> [Objective]:
List all lines of the data containing the word "picture".

> [Materials provided]:
□ □ □ □
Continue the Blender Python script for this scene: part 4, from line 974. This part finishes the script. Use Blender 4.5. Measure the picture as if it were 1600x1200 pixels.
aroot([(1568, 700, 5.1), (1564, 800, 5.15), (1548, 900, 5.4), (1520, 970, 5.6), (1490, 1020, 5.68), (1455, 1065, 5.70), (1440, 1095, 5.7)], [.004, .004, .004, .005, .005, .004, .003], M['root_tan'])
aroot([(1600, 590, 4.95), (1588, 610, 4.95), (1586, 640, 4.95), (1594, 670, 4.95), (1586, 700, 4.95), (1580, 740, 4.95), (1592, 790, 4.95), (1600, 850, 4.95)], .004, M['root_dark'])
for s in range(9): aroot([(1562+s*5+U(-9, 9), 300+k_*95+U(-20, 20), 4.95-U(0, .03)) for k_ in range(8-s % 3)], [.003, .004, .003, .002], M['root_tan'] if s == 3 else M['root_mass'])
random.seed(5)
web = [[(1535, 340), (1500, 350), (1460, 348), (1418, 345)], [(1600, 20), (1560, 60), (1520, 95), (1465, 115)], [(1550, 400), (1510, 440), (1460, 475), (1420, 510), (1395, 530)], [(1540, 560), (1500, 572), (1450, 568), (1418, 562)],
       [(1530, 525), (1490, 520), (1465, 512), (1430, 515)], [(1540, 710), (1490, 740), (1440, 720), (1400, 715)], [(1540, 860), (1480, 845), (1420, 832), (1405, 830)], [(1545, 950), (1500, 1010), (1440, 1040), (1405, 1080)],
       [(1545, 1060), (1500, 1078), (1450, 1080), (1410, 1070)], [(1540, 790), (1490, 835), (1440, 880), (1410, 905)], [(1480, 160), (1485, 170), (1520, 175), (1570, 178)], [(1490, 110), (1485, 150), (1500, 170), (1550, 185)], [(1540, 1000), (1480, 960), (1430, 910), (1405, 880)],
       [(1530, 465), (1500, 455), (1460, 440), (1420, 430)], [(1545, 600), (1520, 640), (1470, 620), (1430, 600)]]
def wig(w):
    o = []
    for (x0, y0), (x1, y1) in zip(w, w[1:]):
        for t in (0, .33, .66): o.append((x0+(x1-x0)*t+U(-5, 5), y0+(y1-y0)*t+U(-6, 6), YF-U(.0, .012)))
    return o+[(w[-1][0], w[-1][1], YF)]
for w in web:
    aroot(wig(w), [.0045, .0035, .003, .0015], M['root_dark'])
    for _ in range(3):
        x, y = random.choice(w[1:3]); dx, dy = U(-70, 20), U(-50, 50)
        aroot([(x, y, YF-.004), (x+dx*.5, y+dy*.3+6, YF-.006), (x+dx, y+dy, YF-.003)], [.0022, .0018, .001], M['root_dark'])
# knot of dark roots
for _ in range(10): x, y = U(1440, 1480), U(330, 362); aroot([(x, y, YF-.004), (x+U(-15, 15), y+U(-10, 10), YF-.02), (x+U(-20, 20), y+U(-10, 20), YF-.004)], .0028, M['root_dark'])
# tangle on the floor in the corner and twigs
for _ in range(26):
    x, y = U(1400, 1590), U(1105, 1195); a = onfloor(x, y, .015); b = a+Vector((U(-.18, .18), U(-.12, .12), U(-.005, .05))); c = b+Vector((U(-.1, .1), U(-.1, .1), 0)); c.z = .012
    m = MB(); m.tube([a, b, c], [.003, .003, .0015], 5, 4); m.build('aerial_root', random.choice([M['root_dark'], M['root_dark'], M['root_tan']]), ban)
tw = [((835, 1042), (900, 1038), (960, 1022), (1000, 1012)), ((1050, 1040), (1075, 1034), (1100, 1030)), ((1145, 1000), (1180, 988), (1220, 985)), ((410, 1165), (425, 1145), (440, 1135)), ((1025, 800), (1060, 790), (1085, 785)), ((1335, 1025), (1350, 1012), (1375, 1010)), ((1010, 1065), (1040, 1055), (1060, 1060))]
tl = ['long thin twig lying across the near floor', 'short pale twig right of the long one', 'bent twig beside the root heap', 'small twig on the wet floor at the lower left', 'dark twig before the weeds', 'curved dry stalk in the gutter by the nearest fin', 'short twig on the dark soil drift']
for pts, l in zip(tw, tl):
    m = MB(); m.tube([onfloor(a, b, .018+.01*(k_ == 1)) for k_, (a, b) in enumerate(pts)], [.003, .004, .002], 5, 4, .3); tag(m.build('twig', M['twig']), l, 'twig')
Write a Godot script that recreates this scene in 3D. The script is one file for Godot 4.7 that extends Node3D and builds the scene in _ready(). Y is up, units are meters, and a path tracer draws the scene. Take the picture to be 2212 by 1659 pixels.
□ □ □ □
> [The output]:
Continue the Blender Python script for this scene: part 4, from line 974. This part finishes the script. Use Blender 4.5. Measure the picture as if it were 1600x1200 pixels.
Write a Godot script that recreates this scene in 3D. The script is one file for Godot 4.7 that extends Node3D and builds the scene in _ready(). Y is up, units are meters, and a path tracer draws the scene. Take the picture to be 2212 by 1659 pixels.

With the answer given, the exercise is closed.